Rachel Carson’s The Sea Around Us is a canonical tome and it did as much for the oceans and the study of oceanography as her more famous book The Silent Spring did for environmentalism. Carson’s general thesis is that the sea is alive and that we have barely begun to explore its mysteries. The Oceans are truly the last great frontier, at least on earth.
We small boat hook and line fishermen have a special connection to the ocean. The idea that the sea is alive is nothing new to us.
From a fisherman’s perspective, Carson’s description of plankton, which are the floating microscopic organisms at the bottom of the food chains for the fish we catch, is particularly captivating because plankton and all of the creatures that depend on these tiny organisms, are what make the world go around. The word Plankton comes from the Classical Greek planktos, which means “wandering.” All of life, including us fishermen, wander, following plankton. It’s amazing how everything we do comes down to such a tiny organism.

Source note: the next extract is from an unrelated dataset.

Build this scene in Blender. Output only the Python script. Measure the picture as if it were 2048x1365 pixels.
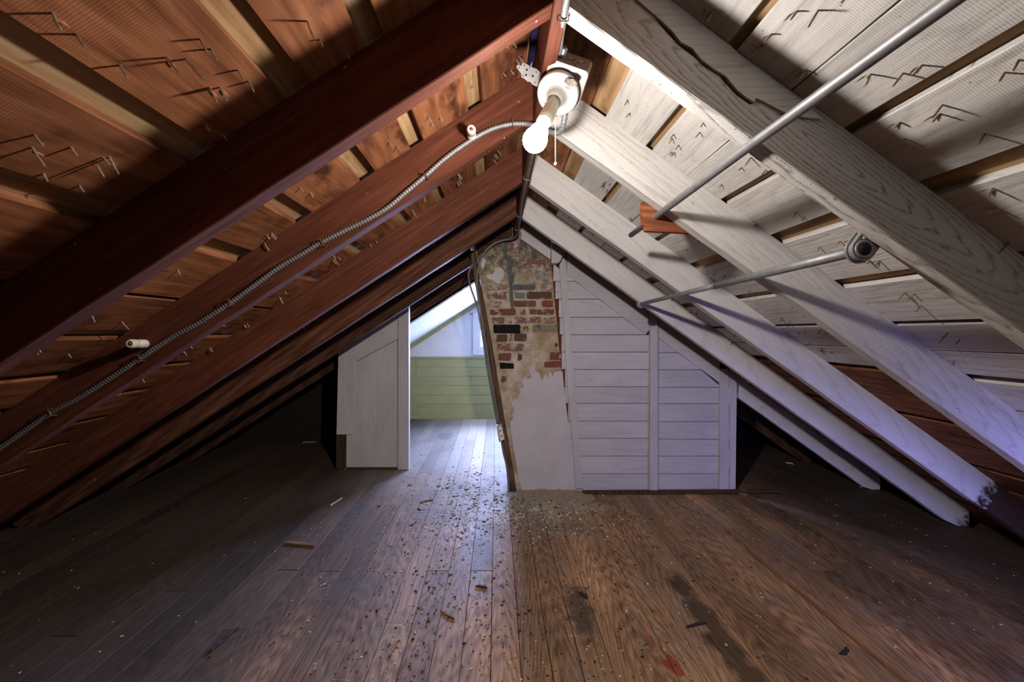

A more scientific look at plankton’s connection to the ocean.
Sea lions
In the sea, everything is connected and our livelihoods and life itself depends on a microscopic creature.
Carson poetically describes this interconnection between plankton and larger fish and sea mammals and the gathering forces of spring:
“In the spring the sea is filled with migrating fishes, some of them bound for the mouths of great rivers, which they will ascend to deposit their spawn. Such are the spring-run chinooks coming in from the deep Pacific feeding grounds to breast the rolling flood of the Columbia […] For months or years these fish have known only the vast spaces of the ocean. Now the spring sea and the maturing of their own bodies lead them back to the rivers of their birth […] Whales suddenly appear off the slopes of the coastal banks where the swarms of shrimplike krill are spawning, the whales having come from no one knows where, by no one knows what route. With the subsiding of the diatoms and the completed spawning of many of the plankton animals and most of the fish, life in the surface waters slackens to the slower pace of midsummer.

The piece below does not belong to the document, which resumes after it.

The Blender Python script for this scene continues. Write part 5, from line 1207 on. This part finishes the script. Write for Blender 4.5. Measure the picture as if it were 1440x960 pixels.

A whale in the rich waters of Southeast Alaska.
Another element that has an enormous effect on our fishing are tides, in conjunction with waves: “In the open ocean, we know that the boundary between water masses of different temperatures or salinities is often a barrier that may not be passed by living creatures, delicately adjusted to certain conditions. Do these creatures themselves then move up and down with the roll of the deep waves? And what happens to the bottom fauna of the continental slope, adjusted, it may be, to water of unchanging warmth? What is their fate when the waves move in from a region of arctic cold, rolling like a storm surf against those deep, dark slopes? At present we do not know. We can only sense that in the deep and turbulent recesses of the sea are hidden mysteries far greater than any we have solved.”
Misty waters of Southeast Alaska
Another important point that Carson leaves us with: “Although man’s record as a steward of the natural resources of the earth has been a discouraging one, there has long been a certain comfort in the belief that the sea, at least, was inviolate, beyond man’s ability to change and to despoil. But this belief, unfortunately, has proved to be naive.”
The connections between sea life and our lives, really there is no boundary, is Carson’s lesson for us and it especially rings true for us small boat hook and line fishermen.
The sea is alive. And we respect our bounty. We respect what gives us our livelihoods.
Small boat hook and line fishermen on the F/V Patience.